Concerns raised about proposed corridor changes

4/27/12

 

A U.S. Highway 101 improvement project that's been in the works for more than a decade has been pulled by Caltrans from the May meeting agenda of the California Coastal Commission.

 

Coastal Commission federal consistency manager Mark Delaplaine said Coastal Commission staff have repeatedly contacted Caltrans about the project.

”We had reservations about what they were proposing,” Delaplaine said.

 

As part of the project, safety improvements would be made to the U.S. Highway 101 corridor between Eureka and Arcata. The preferred build alternative put forth by Caltrans and the Humboldt County Association of Governments -- a group of elected representatives from local cities and the county that oversees transportation funding and projects -- involves constructing a full interchange at Indianola Road and closing all other medians except for the one at Airport Road. A southbound left-turn-only traffic signal would be placed at Airport Road.

 

The project was supposed to go before the Coastal Commission on May 10 for a federal consistency certification, to certify it as consistent with the California Coastal Management Program.

 

Instead, Caltrans withdrew its application after meeting with Coastal Commission staff to discuss concerns. Caltrans staff declined to comment on the project and issued a statement to the Times-Standard.

 

”Caltrans is still fully committed to safety and operational improvements in the future for the Eureka to Arcata Route 101 corridor, and plan to resubmit our request a future date.

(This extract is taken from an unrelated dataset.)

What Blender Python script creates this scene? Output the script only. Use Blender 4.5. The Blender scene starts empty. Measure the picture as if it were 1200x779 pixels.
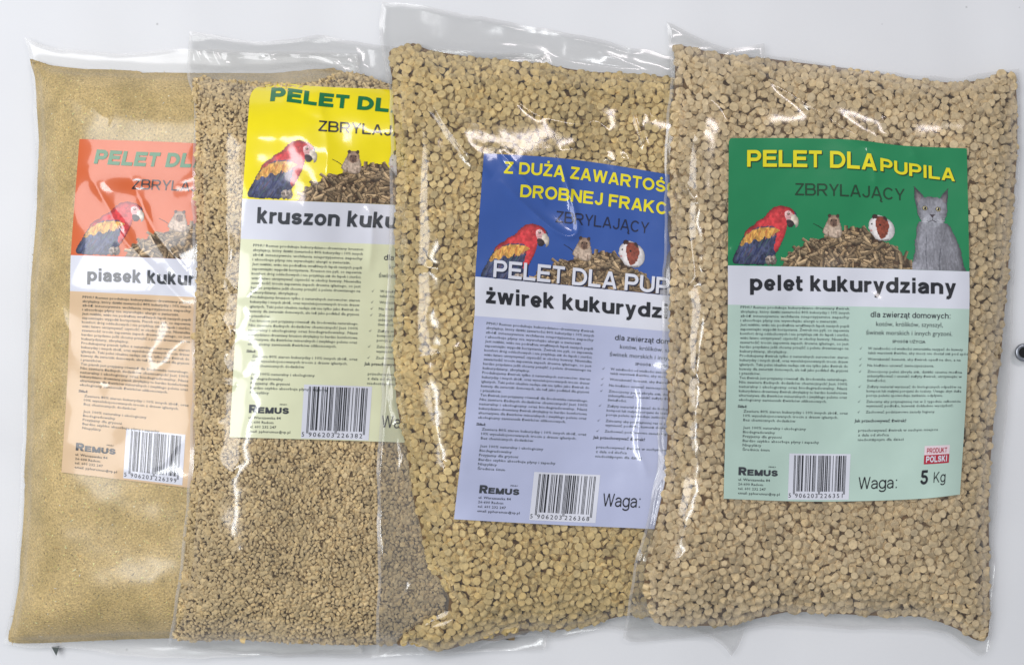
import bpy, bmesh, math, random
import numpy as np

random.seed(7)
RNG = np.random.default_rng(11)
C = bpy.context.scene.collection

# ------------------------------------------------------------------ camera, world, lamps, exposure
S = 0.00052            # metres per photo pixel on the table top
HC = 0.80              # camera height over the table
HP = HC / S            # the same in photo pixels
cam_d = bpy.data.cameras.new("camera")
cam = bpy.data.objects.new("camera", cam_d)
C.objects.link(cam)
cam.location = (0, 0, HC)
cam_d.sensor_width = 36.0
cam_d.lens = 36.0 * HC / (1200 * S)
cam_d.clip_start = 0.01
cam_d.clip_end = 50
bpy.context.scene.camera = cam

world = bpy.data.worlds.new("World")
bpy.context.scene.world = world
world.use_nodes = True
bgn = world.node_tree.nodes["Background"]
bgn.inputs[0].default_value = (0.89, 0.93, 1.0, 1)
bgn.inputs[1].default_value = 0.29


def area_lamp(name, loc, target, sx, sy, power, col):
    d = bpy.data.lights.new(name, 'AREA')
    d.shape = 'RECTANGLE'
    d.size, d.size_y = sx, sy
    d.energy = power
    d.color = col
    o = bpy.data.objects.new(name, d)
    C.objects.link(o)
    o.location = loc
    v = np.array(target, float) - np.array(loc, float)
    from mathutils import Vector
    o.rotation_euler = Vector(v).to_track_quat('-Z', 'Y').to_euler()
    return o


area_lamp("ceiling_lamp", (-0.85, 0.32, 1.35), (-0.05, 0.0, 0), 1.1, 0.9, 16.5, (0.985, 0.985, 1.0))
area_lamp("glint_strip", (-0.35, -0.15, 2.0), (-0.15, 0.0, 0), 0.12, 0.9, 7.5, (0.95, 0.98, 1.0))  # unseen strip light, added to put long glints on the film
area_lamp("glint_strip.001", (0.55, 0.95, 1.6), (0.1, 0.0, 0), 0.8, 0.16, 7.0, (1.0, 0.92, 0.93))  # second added strip light, for glints on folds facing another way

sc = bpy.context.scene
sc.render.engine = 'CYCLES'
sc.cycles.use_denoising = True
sc.cycles.max_bounces = 10
sc.cycles.diffuse_bounces = 3
sc.cycles.glossy_bounces = 3
sc.cycles.transmission_bounces = 4
sc.cycles.transparent_max_bounces = 24
sc.cycles.caustics_reflective = False
sc.cycles.caustics_refractive = False
sc.view_settings.view_transform = 'Standard'
sc.view_settings.look = 'None'
sc.view_settings.exposure = 0.0
sc.view_settings.gamma = 1.0

# ------------------------------------------------------------------ numeric helpers


def lin(c):
    c = np.asarray(c, float) / 255.0
    return np.where(c <= 0.04045, c / 12.92, ((c + 0.055) / 1.055) ** 2.4)


def rgba(c):
    return tuple(float(v) for v in lin(c)) + (1.0,)


def world_pt(px, py, z):
    """measured position (photo pixels, height in pixels) -> metres"""
    k = (HP - z) / HP * S
    return np.stack([(np.asarray(px) - 600.0) * k, (389.5 - np.asarray(py)) * k, np.asarray(z) * S], -1)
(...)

This is something we have done with other projects in the past,” the statement said.

 

Coastal Commission staff are concerned about the proposed interchange and the lack of a guardrail separating bicyclists from the highway. Delaplaine said Caltrans also didn't include previous suggestions from the commission in its plans.

 

”One of the problems was we had identified an alternative that they didn't include,” Delaplaine said.

 

He said Caltrans is now looking at the possibility of installing traffic signals at intersections -- an idea that was also proposed by some members of the public during past project meetings.

 

The fact that Coastal Commission staff are concerned about the project doesn't come as surprise, given that the commission's North Coast District Office sent a letter dated Nov. 16, 2011, to HCAOG stating “the interchange component of the project is inconsistent with the requirements of the Coastal Act.” Previous letters from the commission staff raise concerns about the amount of environmentally damaging wetland fill that would be required to create the interchange.

 

HCAOG Executive Director Marcella Clem said it doesn't make sense that the commission would deem the Alton interchange, also known as the Roger M. Rodoni Memorial Interchange, consistent and not the proposed Indianola one. The Alton interchange opened in 2010 and links U.S. Highway 101 to State Route 36.

 

Tim Shreeve, owner of the Farm Store on Jacobs Avenue in Eureka, has been working with business owners along the highway as part of the Corridor Access Project -- a group created to support the highway construction plan -- for more than 10 years. He said the interchange at Indianola Road is critical for motorist safety. He said the CAP group will continue to support the project despite the recent setback.

 

”As a group, we are continuing to strive to work with local agencies to improve the safety of the 101 corridor,” Shreeve said.

 

Members of the HCAOG board voted in December -- after heated debate -- to use $16 million in State Transportation Improvement Program funds to start construction on a phased version of the project, including a half-interchange at Indianola Road and a half-traffic signal at Airport Road. The price tag for the entire project, including the full interchange, is estimated at $31.8 million.

 

If the project doesn't go forward, Clem said, the county stands to lose additional road funds, because including a state highway project in the planning process increases the amount of STIP funding HCAOG can receive for local projects.

 

”We're basically giving $10 million up to Southern California, because that's where a majority of the money goes,” Clem said.

 

It's unknown when the project plan might be back before the Coastal Commission.